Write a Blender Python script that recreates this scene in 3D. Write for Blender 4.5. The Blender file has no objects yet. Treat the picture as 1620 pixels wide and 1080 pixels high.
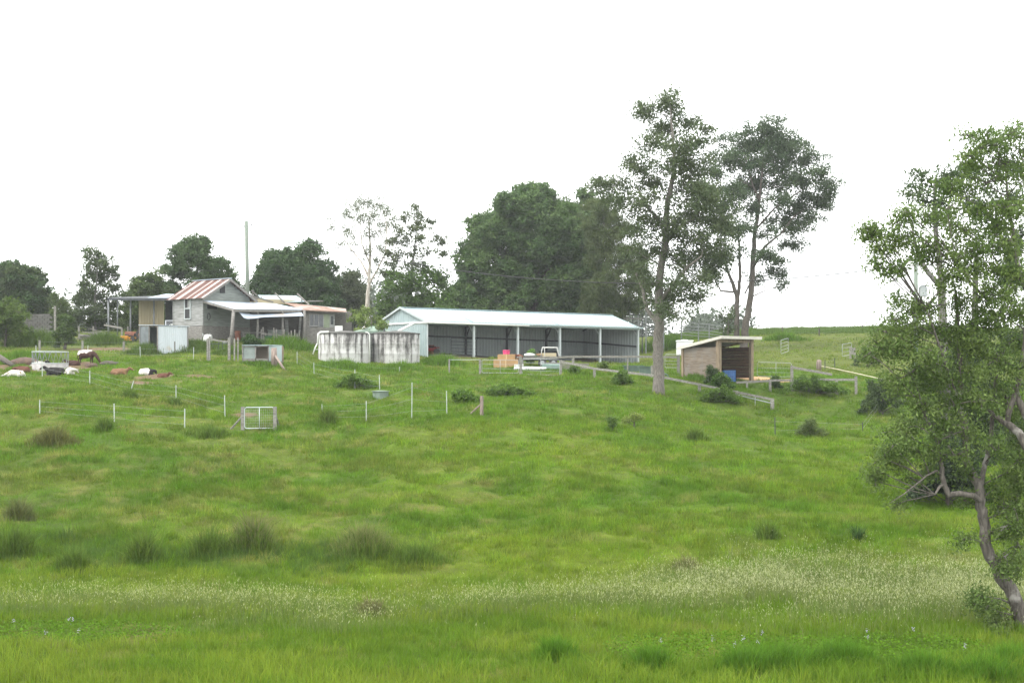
import bpy, math, random
import numpy as np
from mathutils import Vector

S = bpy.context.scene
C = S.collection
random.seed(7)
R = np.random.default_rng(11)

# ------------------------------------------------------------------ camera, sky, sun, exposure
F = 2200.0          # focal length in photo pixels (photo 1620 px wide)
ZC = 6.1            # eye height above the wet flat
HY = 600.0          # photo row of the horizon
cam = bpy.data.cameras.new('camera')
camo = bpy.data.objects.new('camera', cam)
C.objects.link(camo)
camo.location = (0, 0, ZC)
camo.rotation_euler = (math.radians(90), 0, 0)
cam.sensor_width = 36.0
cam.lens = 36.0 * F / 1620.0
cam.shift_y = (HY - 540.0) / 1620.0
cam.clip_start = 0.5
cam.clip_end = 5000
S.camera = camo

SUN_EL, SUN_AZ = math.radians(58), math.radians(-125)   # azimuth measured from +Y towards +X
W = bpy.data.worlds.new('World')
S.world = W
W.use_nodes = True
nt = W.node_tree
nt.nodes.clear()
wo = nt.nodes.new('ShaderNodeOutputWorld')
bg = nt.nodes.new('ShaderNodeBackground')
sk = nt.nodes.new('ShaderNodeTexSky')
sk.sky_type = 'NISHITA'
sk.sun_disc = False
sk.sun_elevation = SUN_EL
sk.sun_rotation = SUN_AZ
sk.altitude = 50
sk.air_density = 1.0
sk.dust_density = 6.0
sk.ozone_density = 1.0
hs = nt.nodes.new('ShaderNodeHueSaturation')
hs.inputs['Saturation'].default_value = 0.12        # a closed, white overcast sky
nt.links.new(sk.outputs[0], hs.inputs['Color'])
cl = nt.nodes.new('ShaderNodeMixRGB')                # even white cloud over most of it
cl.inputs[0].default_value = 0.75
cl.inputs[2].default_value = (12.0, 12.2, 12.2, 1)
nt.links.new(hs.outputs[0], cl.inputs[1])
nt.links.new(cl.outputs[0], bg.inputs[0])
bg.inputs[1].default_value = 0.15
nt.links.new(bg.outputs[0], wo.inputs[0])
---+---
What to produce
Quote every line word for word and keep the images out of the copy.

Written solution
Write a Blender Python script that recreates this scene in 3D. Write for Blender 4.5. The Blender file has no objects yet. Treat the picture as 1620 pixels wide and 1080 pixels high.
import bpy, math, random
import numpy as np
from mathutils import Vector

S = bpy.context.scene
C = S.collection
random.seed(7)
R = np.random.default_rng(11)

# ------------------------------------------------------------------ camera, sky, sun, exposure
F = 2200.0          # focal length in photo pixels (photo 1620 px wide)
ZC = 6.1            # eye height above the wet flat
HY = 600.0          # photo row of the horizon
cam = bpy.data.cameras.new('camera')
camo = bpy.data.objects.new('camera', cam)
C.objects.link(camo)
camo.location = (0, 0, ZC)
camo.rotation_euler = (math.radians(90), 0, 0)
cam.sensor_width = 36.0
cam.lens = 36.0 * F / 1620.0
cam.shift_y = (HY - 540.0) / 1620.0
cam.clip_start = 0.5
cam.clip_end = 5000
S.camera = camo

SUN_EL, SUN_AZ = math.radians(58), math.radians(-125)   # azimuth measured from +Y towards +X
W = bpy.data.worlds.new('World')
S.world = W
W.use_nodes = True
nt = W.node_tree
nt.nodes.clear()
wo = nt.nodes.new('ShaderNodeOutputWorld')
bg = nt.nodes.new('ShaderNodeBackground')
sk = nt.nodes.new('ShaderNodeTexSky')
sk.sky_type = 'NISHITA'
sk.sun_disc = False
sk.sun_elevation = SUN_EL
sk.sun_rotation = SUN_AZ
sk.altitude = 50
sk.air_density = 1.0
sk.dust_density = 6.0
sk.ozone_density = 1.0
hs = nt.nodes.new('ShaderNodeHueSaturation')
hs.inputs['Saturation'].default_value = 0.12        # a closed, white overcast sky
nt.links.new(sk.outputs[0], hs.inputs['Color'])
cl = nt.nodes.new('ShaderNodeMixRGB')                # even white cloud over most of it
cl.inputs[0].default_value = 0.75
cl.inputs[2].default_value = (12.0, 12.2, 12.2, 1)
nt.links.new(hs.outputs[0], cl.inputs[1])
nt.links.new(cl.outputs[0], bg.inputs[0])
bg.inputs[1].default_value = 0.15
nt.links.new(bg.outputs[0], wo.inputs[0])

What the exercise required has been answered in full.